"Le Palle Delprete"

Jannik Sinner vince da fermo, mentre gli altri si rompono, si azzuffano, perdono e si perdono

Mattia Bellucci, “BelloBellucci”, uno dei nuovi alfieri del Rinascimento azzurro, uno dei cavalieri di questa era incredibile, il viso pulito col capello al vento, oggi ha macchiato – provocato – la sua armatura.
Eh sì, perché la partita tra lui e Samir Dzumhur resterà nella Storia, forse, ma non certo per il Tennis.

Un match nervoso, isterico, teso come una corda che non vuole suonare.

Il bosniaco, numero 63 del mondo, è entrato in campo con l’atteggiamento di chi ha qualcosa da dimostrare ma nessuno a cui interessi. Proteste a raffica, contestazioni perfino all’occhio elettronico, racchetta agitata come una spada in un duello che esisteva solo nella sua testa. Richiesta del supervisor in campo. Scambi velenosi con l’arbitro. Sguardi storti anche verso Bellucci, colpevole solo di esserci.

Poi il caso: servizio da sotto di Dzumhur – una di quelle “bastardate” figlie dello scherno o della disperazione – e Bellucci che alza la racchetta per dire “non sono pronto”, con l’arbitro che annulla il punto.
E lì, proprio lì, che scatta la furia. Si litiga per cinque minuti su una decisione già presa. Si arrampicano sui dettagli come se il tennis fosse una seduta al TAR. E invece fregna, ha ragione Bellucci.
Ma dalla ragione al torto il passo è breve. E il Karma è caldo.
Perché poi Bellucci decide di “vendicarsi”, provando a ripagare il bosniaco con la stessa moneta: il servizio da sotto.
Punto. Ma adesso è Dzumhur che non ci sta. “Non sono pronto io, adesso”, si lamenta.
Invano. Perché il punto rimane, dopo l’ennesimo teatrino indegno chiamato questa volta VAR.
Ma il karma, appunto, non perdona. E infatti Bellucci, alla fine, perde.

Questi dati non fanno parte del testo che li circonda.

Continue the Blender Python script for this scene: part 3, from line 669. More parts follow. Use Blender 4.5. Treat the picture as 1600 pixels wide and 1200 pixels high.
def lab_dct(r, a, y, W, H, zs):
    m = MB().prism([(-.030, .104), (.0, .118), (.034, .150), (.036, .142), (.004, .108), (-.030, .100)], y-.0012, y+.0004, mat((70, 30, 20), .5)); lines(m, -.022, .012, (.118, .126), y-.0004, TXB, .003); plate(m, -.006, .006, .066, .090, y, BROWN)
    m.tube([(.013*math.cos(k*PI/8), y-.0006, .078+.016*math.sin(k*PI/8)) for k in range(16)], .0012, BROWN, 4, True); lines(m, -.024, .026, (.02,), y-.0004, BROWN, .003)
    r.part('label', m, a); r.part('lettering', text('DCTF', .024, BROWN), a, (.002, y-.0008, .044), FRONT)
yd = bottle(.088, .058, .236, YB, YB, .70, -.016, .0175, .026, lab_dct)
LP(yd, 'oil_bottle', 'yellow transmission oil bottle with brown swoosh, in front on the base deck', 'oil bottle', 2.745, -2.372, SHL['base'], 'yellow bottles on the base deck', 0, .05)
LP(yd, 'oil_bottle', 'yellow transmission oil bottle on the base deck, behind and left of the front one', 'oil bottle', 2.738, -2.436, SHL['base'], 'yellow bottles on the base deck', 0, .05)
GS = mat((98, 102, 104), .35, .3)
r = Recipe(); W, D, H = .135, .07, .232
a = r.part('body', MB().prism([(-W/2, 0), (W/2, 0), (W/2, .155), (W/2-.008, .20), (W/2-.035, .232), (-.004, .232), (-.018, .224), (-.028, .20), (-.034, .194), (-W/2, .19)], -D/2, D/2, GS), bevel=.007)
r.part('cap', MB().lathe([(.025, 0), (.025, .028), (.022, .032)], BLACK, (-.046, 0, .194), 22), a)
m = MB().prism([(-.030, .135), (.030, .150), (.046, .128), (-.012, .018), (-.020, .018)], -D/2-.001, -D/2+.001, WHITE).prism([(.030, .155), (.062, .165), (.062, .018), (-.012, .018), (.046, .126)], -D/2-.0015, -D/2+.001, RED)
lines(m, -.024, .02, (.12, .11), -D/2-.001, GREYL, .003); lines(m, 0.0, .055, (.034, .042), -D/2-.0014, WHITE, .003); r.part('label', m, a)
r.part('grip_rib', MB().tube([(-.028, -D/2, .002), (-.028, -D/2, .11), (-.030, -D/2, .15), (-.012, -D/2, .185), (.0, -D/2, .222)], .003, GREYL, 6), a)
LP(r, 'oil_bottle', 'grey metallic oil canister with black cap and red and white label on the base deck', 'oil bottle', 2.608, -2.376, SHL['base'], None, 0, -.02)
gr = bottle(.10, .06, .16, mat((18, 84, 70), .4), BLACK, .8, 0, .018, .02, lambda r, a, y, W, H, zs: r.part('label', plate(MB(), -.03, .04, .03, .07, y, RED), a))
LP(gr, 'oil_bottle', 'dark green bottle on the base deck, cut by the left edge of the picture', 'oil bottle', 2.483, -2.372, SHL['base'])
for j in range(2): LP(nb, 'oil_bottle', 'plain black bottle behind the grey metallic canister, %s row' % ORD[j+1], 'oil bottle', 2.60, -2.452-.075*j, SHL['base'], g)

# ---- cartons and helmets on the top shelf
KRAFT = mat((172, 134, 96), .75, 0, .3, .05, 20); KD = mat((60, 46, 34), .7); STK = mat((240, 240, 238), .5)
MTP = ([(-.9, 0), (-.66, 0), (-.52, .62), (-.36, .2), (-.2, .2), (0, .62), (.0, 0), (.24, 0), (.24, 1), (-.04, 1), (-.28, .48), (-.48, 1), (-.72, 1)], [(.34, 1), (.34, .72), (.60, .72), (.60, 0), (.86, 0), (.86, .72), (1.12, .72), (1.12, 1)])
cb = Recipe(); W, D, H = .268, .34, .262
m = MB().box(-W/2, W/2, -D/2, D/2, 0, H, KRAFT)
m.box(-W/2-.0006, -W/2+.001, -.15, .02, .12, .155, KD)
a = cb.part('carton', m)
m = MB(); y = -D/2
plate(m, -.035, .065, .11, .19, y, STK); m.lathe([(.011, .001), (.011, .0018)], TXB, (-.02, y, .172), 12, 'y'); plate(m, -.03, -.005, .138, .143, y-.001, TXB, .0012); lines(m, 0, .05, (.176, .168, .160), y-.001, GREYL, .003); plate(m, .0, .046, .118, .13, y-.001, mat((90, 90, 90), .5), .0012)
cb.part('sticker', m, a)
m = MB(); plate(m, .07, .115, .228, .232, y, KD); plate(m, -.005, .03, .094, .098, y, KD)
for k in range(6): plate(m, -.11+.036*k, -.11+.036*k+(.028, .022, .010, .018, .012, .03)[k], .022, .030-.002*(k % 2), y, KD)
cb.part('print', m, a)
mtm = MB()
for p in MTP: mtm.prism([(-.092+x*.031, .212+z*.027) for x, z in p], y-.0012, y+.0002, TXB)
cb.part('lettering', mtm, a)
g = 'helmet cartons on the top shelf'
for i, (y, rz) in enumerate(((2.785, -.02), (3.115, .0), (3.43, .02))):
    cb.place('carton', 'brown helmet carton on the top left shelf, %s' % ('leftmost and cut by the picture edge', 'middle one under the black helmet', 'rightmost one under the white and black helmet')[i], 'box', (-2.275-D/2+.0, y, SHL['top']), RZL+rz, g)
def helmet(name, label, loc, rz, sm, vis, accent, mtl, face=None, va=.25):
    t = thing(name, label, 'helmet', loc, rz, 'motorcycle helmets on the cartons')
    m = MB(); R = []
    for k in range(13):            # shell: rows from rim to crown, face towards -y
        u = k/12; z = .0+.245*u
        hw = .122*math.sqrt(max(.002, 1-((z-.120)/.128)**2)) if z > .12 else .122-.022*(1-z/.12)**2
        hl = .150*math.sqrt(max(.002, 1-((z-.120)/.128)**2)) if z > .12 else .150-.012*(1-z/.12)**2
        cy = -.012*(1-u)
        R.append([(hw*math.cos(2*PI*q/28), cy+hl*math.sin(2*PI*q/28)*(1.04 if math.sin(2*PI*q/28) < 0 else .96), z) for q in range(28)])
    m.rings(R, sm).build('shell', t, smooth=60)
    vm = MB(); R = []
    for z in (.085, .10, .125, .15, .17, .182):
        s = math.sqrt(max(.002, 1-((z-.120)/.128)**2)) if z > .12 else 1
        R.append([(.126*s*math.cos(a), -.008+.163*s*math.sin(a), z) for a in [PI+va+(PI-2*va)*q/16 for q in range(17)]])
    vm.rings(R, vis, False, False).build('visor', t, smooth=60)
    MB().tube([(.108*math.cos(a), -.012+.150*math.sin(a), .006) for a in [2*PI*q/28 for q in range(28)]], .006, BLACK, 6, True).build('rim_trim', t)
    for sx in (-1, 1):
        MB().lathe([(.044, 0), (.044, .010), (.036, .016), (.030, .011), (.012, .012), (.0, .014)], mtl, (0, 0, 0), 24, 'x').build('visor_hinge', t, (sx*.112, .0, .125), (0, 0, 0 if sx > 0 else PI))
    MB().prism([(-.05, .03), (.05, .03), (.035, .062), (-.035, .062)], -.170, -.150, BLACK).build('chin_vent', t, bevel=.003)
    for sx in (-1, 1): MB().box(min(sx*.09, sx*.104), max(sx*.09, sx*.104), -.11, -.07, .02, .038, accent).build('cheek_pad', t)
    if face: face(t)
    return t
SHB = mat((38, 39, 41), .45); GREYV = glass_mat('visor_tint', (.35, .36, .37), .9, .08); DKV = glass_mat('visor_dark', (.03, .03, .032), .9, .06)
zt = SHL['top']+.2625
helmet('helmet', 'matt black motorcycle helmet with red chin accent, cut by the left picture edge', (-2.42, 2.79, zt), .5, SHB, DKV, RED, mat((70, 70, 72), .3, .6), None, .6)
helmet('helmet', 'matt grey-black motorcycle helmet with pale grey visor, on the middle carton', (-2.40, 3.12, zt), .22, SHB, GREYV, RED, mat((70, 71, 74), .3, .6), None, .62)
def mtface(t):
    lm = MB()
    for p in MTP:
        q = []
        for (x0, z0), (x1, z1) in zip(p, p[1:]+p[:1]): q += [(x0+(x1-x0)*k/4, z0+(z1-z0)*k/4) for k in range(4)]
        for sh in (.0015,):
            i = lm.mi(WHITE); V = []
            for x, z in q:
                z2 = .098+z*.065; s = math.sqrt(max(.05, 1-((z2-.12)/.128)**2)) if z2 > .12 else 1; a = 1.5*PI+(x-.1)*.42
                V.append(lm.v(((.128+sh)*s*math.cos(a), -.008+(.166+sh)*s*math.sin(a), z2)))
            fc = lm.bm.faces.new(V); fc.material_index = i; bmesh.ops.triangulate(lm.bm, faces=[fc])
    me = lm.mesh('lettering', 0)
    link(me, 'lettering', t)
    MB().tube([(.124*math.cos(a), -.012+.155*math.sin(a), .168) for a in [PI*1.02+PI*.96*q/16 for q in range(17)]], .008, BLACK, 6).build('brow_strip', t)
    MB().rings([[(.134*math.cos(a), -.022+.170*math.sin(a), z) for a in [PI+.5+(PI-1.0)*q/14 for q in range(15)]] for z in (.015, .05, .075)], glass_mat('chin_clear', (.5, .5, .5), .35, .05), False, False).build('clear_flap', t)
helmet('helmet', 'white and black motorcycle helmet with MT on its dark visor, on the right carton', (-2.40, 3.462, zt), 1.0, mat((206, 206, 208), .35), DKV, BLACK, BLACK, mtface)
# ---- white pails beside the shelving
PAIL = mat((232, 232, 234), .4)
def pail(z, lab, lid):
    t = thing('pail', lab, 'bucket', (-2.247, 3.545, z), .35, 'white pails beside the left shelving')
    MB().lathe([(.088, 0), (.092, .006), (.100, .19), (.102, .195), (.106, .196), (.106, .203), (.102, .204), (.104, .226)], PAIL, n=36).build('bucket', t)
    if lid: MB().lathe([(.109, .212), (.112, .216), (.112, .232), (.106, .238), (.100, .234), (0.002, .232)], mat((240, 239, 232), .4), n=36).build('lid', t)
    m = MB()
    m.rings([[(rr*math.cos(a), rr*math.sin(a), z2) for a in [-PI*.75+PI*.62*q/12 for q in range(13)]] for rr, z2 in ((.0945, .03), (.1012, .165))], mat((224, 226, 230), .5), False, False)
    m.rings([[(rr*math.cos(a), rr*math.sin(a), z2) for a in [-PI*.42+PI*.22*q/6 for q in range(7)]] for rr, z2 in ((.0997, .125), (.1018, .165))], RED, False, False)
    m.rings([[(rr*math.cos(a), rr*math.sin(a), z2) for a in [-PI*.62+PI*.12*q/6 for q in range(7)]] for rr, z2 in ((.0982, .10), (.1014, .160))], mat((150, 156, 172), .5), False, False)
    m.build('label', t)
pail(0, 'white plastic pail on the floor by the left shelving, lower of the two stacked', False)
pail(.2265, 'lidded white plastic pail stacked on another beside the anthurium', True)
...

Ma non perde l’occasione – quella no – per dare un’altra sverniciata a un match assurdo.
Saluti finali, a rete. Bellucci tende la mano e la ritira. Una finta, uno di quei gesti ridicoli che si facevano da piccoli, la mano che si scosta per scherno e si ritrae (mancava solo che la passasse fra i capelli). Un gesto piccolo. Uno di quelli che non fanno danno, ma fanno abbastanza schifo. Perché lo sport, specialmente il tennis, prima di essere sfida è rispetto. Di sé e dell’avversario, comunque vada in campo. E quando manca, resta solo quella che sembra terra, invece è fango.

Un gesto che fa sentire ancor più La Sua Mancanza.

Perché in un tennis che perde la bussola a ogni cambio campo, c’è uno che la bussola ce l’ha piantata dentro. Non parla. Non sbraita. Non fa sceneggiate. Aspetta. Lavora. Domina. Anche da fermo. Jannik Sinner, oggi, è il numero uno del mondo. E lo sarà almeno fino al 10 giugno. Un anno intero, 52 settimane ininterrotte sul trono, come solo i più grandi.
Ed è primo non solo perché lo dice il ranking, ma perché lo conferma ogni giorno chi gli gira intorno — sfiancato, nervoso, spezzato, mentre lui, zitto, sale.
A Madrid, il circo è montato senza di lui. Ma invece di approfittarne, gli altri si sono incartati.

Carlos Alcaraz si è fatto male. Di nuovo. Il muscolo non regge, la testa forse nemmeno, come detto dal suo stesso allenatore. E allora salta Madrid, e forse Roma, e forse anche un pezzo di fiducia. Perché quando il corpo si spezza, il resto segue. Sinner no. Sinner è fermo, sì. Ma saldo. Solido. Totale.

Pronto a tornare. (Roma, Amburgo e Roland Garros dovrebbero essere i primi tornei atp) Tornare, prima di tutto, ad esser faro. Dentro e fuori quel maledetto campo.